Collect every line that includes the string "from".

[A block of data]

+++

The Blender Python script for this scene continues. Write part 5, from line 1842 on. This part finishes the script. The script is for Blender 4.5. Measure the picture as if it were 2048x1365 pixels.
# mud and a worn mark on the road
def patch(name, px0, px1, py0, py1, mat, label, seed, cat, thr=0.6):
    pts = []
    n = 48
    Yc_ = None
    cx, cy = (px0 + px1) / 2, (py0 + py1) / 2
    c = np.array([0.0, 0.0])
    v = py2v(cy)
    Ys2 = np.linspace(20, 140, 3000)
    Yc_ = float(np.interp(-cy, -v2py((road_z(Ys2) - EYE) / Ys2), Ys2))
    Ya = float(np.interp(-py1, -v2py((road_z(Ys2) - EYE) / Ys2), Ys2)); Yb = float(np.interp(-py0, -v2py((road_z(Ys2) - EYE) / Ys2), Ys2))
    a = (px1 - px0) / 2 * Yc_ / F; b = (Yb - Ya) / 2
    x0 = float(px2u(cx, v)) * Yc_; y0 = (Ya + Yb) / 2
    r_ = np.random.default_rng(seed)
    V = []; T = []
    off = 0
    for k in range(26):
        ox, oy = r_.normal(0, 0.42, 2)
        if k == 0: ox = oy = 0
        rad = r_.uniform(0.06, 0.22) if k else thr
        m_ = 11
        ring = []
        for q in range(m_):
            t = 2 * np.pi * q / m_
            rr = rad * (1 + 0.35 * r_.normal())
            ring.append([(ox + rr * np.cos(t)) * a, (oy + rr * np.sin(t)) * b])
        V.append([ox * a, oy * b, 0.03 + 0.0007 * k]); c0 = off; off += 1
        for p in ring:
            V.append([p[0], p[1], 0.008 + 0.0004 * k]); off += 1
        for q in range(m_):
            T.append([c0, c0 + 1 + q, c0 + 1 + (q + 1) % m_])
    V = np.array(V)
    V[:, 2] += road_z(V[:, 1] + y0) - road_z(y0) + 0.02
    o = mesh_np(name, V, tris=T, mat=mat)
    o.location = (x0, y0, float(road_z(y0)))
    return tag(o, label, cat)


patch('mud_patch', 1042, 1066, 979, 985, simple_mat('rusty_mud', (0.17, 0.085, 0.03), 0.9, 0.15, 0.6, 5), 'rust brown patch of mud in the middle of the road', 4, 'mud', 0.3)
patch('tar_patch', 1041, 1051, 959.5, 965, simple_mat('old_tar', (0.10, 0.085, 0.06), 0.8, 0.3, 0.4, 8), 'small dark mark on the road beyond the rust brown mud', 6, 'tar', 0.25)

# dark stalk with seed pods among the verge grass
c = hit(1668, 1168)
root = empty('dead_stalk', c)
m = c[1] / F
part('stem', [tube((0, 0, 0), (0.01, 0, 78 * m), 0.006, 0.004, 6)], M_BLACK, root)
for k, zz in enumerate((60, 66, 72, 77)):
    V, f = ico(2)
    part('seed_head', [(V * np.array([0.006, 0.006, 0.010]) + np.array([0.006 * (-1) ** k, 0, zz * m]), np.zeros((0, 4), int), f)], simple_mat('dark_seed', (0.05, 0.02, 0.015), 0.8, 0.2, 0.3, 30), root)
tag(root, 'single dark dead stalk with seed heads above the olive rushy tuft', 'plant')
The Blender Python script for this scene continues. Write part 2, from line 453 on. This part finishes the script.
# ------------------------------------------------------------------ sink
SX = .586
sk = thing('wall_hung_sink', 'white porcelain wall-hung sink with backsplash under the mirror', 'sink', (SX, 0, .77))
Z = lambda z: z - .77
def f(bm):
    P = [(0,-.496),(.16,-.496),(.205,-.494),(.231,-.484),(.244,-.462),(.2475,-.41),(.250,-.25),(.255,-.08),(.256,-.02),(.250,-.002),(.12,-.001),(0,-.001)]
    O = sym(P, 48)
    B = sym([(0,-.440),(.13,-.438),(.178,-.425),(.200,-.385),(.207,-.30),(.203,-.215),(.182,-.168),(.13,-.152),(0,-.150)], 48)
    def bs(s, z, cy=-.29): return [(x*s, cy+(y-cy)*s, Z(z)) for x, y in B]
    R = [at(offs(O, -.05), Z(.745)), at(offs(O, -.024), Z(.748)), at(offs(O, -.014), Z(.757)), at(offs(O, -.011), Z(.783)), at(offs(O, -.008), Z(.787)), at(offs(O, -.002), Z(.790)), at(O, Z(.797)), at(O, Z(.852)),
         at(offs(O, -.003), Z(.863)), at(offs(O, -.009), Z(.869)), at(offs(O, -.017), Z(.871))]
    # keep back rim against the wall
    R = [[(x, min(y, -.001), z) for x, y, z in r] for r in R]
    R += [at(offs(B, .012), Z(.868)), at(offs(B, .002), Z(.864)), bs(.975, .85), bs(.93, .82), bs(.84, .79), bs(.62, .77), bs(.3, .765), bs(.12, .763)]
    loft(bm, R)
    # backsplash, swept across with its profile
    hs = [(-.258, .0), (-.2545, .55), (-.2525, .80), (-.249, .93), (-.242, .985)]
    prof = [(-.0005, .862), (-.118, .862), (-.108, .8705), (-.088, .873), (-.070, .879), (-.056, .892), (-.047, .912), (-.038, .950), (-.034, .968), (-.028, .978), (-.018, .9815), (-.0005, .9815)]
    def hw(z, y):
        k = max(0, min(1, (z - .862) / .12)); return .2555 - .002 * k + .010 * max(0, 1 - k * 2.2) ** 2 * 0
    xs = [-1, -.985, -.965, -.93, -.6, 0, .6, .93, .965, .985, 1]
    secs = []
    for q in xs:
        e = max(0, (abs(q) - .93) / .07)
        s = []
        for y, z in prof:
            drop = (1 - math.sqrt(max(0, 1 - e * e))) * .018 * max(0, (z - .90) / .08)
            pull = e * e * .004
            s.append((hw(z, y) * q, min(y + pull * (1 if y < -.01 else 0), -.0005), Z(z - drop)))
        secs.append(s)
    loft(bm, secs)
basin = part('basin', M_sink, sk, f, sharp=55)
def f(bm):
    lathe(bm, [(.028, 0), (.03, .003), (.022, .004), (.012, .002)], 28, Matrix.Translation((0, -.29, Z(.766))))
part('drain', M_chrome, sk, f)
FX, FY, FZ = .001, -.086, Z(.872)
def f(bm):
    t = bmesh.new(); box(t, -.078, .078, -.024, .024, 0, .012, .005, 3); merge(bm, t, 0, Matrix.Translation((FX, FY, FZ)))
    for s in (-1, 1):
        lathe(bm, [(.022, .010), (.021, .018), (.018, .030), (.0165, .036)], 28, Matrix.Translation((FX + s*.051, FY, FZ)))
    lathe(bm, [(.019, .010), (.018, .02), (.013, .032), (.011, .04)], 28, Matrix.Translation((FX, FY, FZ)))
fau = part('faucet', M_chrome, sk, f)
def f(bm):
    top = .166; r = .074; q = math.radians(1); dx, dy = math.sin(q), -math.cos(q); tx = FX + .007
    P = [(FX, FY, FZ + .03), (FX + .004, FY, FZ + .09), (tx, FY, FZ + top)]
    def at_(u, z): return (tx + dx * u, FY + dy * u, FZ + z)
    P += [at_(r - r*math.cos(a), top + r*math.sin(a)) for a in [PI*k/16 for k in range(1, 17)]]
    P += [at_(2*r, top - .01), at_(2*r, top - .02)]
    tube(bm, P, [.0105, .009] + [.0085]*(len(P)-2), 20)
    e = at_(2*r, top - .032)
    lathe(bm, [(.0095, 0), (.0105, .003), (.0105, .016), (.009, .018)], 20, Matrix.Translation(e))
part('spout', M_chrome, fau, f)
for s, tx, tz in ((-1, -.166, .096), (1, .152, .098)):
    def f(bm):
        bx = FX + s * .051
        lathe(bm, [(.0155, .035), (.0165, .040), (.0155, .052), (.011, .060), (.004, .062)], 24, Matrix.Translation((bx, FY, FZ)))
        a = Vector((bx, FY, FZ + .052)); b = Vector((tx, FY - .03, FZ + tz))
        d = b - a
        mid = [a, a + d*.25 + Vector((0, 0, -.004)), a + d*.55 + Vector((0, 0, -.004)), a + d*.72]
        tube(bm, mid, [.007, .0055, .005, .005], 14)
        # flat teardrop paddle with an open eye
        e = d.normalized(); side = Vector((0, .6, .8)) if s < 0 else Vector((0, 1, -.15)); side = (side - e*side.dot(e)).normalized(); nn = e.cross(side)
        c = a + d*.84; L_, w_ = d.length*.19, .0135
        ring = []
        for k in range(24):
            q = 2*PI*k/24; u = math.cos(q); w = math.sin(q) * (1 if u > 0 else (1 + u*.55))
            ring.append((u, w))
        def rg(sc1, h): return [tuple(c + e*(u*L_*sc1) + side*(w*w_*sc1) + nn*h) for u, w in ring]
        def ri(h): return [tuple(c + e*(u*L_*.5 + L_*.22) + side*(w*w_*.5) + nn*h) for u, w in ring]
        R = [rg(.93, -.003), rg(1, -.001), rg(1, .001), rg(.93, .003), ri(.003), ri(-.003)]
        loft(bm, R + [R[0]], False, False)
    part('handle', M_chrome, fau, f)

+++

» **RESPONSE**:
The Blender Python script for this scene continues. Write part 5, from line 1842 on. This part finishes the script. The script is for Blender 4.5. Measure the picture as if it were 2048x1365 pixels.
The Blender Python script for this scene continues. Write part 2, from line 453 on. This part finishes the script.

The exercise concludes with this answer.